2. Davalılar vekili temyiz dilekçesinde özetle; iki tren yolu arasında kalıp yapı izni verilmesi mümkün olmayan alanın da bedeline hükmedilmesi gerektiğini, fazla kamulaştırılan alan için iade edilmesi gereken bedel hesabı yapılırken 2.788,45 m²lik alan için m² birim fiyatının 15,00 TL olarak fazlası var ise m² birim fiyatının 27,00 TL'den hesaplanması gerektiğini ileri sürerek temyiz itirazında bulunmuştur.
C. Gerekçe
1. Uyuşmazlık ve Hukukî Nitelendirme
Uyuşmazlık, dava konusu taşınmazın kamulaştırma bedelinin tespitine ilişkindir.
2. İlgili Hukuk
1. 6100 sayılı Hukuk Muhakemeleri Kanunu’nun (6100 sayılı Kanun) geçici 3 üncü maddesinin atfıyla 1086 sayılı Hukuk Usulü Muhakemeleri Kanunu’nun (1086 sayılı Kanun) 26.09.2004 tarihli ve 5236 sayılı Kanun'la yapılan değişiklikten önceki 427 ilâ 439 uncu maddeleri.
2. 2942 sayılı Kanun'un 10 uncu ve 11 inci maddeleri.
3. Değerlendirme
1. Mahkemelerinin nihai kararlarının bozulması 6100 sayılı Kanun’un geçici 3 üncü maddesinin atfıyla 1086 sayılı Kanun’un 26.09.2004 tarihli ve 5236 sayılı Kanun'la yapılan değişiklikten önceki 428 inci maddesinde yer alan sebeplerden birinin varlığı hâlinde mümkündür.

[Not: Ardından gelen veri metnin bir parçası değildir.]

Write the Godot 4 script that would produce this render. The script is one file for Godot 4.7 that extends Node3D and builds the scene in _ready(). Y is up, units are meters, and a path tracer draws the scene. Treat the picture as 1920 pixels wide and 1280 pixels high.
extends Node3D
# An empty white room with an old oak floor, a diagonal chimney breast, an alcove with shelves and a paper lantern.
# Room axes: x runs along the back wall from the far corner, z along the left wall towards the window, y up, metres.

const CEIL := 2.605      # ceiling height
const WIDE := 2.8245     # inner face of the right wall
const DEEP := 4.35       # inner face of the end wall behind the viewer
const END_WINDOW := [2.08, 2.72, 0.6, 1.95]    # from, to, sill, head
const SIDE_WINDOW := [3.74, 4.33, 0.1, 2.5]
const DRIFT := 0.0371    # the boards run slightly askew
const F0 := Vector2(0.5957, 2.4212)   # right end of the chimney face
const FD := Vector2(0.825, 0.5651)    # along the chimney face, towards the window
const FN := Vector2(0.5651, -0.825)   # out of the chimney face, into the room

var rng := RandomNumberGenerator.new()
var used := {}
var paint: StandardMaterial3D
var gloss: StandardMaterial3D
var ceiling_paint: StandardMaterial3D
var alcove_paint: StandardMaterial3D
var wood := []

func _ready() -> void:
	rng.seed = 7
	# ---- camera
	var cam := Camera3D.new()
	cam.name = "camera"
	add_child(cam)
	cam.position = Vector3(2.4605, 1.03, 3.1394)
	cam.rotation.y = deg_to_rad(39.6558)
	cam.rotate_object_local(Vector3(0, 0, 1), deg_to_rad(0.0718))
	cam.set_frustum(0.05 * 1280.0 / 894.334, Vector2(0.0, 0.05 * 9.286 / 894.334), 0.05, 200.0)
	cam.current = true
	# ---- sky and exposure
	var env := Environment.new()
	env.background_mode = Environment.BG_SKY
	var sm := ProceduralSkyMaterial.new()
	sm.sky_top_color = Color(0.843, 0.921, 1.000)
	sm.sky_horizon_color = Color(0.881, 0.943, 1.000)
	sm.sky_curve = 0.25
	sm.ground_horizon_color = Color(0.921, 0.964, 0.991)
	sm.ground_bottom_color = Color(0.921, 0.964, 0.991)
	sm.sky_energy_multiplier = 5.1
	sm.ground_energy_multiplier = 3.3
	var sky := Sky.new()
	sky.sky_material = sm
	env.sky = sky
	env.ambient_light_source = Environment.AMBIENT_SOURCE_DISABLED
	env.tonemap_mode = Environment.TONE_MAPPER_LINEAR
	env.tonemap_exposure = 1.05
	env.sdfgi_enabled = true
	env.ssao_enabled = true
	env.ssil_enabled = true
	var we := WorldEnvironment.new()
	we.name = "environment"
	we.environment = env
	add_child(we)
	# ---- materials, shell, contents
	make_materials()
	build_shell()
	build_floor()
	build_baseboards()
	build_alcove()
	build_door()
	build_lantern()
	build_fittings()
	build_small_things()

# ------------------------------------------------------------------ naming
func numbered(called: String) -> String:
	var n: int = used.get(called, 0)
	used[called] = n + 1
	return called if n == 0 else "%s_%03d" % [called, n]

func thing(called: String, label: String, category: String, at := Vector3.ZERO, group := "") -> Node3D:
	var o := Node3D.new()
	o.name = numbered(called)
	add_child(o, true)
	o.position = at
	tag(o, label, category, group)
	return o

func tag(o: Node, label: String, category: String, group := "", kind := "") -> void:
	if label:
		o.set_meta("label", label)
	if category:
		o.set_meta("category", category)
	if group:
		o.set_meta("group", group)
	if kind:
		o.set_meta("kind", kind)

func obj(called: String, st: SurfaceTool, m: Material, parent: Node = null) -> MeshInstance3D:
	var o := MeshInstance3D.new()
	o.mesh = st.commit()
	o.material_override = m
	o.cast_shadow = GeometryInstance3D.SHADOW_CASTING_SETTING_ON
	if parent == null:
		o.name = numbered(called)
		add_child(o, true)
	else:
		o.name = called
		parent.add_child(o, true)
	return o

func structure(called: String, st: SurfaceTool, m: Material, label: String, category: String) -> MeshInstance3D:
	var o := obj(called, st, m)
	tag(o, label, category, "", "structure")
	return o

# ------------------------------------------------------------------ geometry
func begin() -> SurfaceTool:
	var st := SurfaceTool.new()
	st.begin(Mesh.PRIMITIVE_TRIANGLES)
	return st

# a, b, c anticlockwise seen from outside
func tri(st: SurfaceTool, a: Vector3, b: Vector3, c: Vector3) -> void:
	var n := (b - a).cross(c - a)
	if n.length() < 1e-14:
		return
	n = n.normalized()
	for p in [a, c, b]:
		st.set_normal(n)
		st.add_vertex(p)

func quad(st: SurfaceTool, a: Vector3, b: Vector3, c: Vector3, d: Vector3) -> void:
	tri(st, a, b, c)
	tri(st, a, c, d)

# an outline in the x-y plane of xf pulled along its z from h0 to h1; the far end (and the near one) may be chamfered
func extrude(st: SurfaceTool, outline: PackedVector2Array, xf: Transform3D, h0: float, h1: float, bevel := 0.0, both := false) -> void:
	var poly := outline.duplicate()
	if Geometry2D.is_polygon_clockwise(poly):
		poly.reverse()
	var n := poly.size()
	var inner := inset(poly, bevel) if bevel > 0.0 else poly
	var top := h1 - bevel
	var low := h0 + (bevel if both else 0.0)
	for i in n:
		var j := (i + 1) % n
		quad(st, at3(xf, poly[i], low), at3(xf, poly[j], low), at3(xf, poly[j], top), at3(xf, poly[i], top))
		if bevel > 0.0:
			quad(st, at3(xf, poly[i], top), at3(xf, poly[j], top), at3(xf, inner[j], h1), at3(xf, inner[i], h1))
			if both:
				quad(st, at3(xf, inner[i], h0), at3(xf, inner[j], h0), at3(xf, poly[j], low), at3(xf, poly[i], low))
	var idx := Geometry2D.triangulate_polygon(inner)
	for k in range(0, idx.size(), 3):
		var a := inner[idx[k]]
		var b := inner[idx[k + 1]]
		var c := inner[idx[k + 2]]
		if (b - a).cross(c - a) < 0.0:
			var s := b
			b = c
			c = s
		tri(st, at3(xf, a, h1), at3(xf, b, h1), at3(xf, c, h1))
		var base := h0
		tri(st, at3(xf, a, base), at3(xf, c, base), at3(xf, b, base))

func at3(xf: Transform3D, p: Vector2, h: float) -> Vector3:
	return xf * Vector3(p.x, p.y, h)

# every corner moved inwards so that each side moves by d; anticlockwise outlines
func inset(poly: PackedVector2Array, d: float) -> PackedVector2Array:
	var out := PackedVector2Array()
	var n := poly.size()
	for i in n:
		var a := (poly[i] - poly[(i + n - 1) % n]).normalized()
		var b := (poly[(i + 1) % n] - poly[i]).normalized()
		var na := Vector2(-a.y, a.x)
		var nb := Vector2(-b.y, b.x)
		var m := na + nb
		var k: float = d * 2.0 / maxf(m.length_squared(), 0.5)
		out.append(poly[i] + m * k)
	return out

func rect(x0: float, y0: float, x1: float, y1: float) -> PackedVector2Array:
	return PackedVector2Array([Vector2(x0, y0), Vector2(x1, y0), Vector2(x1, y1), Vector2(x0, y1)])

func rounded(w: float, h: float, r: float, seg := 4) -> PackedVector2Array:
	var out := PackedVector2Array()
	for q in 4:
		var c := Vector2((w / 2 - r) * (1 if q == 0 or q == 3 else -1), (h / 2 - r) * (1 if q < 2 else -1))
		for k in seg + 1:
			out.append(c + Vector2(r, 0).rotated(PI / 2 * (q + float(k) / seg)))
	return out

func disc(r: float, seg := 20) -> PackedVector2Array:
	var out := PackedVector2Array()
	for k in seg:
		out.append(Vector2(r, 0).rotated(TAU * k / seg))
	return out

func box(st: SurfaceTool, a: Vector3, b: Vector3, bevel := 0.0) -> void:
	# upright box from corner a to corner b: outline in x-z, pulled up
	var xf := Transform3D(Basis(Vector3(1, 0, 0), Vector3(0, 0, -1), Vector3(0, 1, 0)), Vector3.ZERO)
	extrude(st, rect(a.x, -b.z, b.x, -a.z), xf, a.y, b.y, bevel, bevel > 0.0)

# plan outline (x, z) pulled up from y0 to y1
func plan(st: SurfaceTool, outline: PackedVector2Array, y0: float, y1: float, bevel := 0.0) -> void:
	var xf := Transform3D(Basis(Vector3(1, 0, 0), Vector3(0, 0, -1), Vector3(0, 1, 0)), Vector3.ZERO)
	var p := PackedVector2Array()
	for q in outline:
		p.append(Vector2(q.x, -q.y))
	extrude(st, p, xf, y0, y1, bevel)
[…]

2. Temyizen incelenen mahkeme kararının bozmaya uygun olduğu, kararda ve kararın gerekçesinde hukuk kurallarının somut olaya uygulanmasında bir isabetsizlik bulunmadığı, bozma ile kesinleşen ve karşı taraf yararına kazanılmış hak durumunu oluşturan yönlerin ise yeniden incelenmesine hukukça imkân bulunmadığı anlaşılmakla, taraf vekillerinin ileri sürdüğü temyiz nedenlerinden davalılar vekilinin tüm, davacı idare vekilinin diğer temyiz nedenleri kararın bozulmasını gerektirecek nitelikte görülmemiştir.
4. Davacı idarece faiz bedeli olarak depo edilen ve iadesine karar verilen bedelin infazda tereddüt uyandıracak şekilde hükümde açıkça gösterilmemesi bozmayı gerektirir.
Ne var ki bu hatanın giderilmesi yeniden yargılama yapılmasını gerektirmediğinden kararın düzeltilerek onanması gerekir.
VI. KARAR
Açıklanan sebeplerle;
1. Davalılar vekilinin tüm, davacı idare vekilinin diğer temyiz itirazlarının reddine,
2.Davacı idare vekilinin temyiz itirazlarının kısmen kabulü ile Mahkeme kararının hüküm fıkrasının (4) numaralı bendinin sonundaki “davacı idarece bankaya fazla bloke edilen faiz miktarlarının davalılardan alınarak davacı idareye iadesine” ibaresi hükümden tümüyle çıkartılarak (6) numaralı bendinde yer alan “118.153,107 TL’nin” ibaresinden sonra gelmek üzere “ve davacı idarece yasal faiz olarak depo edilen toplam 193.676,50 TL’nin” ibaresinin eklenmesi suretiyle hükmün DÜZELTİLEREK ONANMASINA,
Davacı idareden peşin alınan temyiz harcının istek hâlinde iadesine, davalılardan peşin alınan temyiz harcının Hazineye irat kaydedilmesine,
25.01.2024 tarihinde oy birliğiyle karar verildi.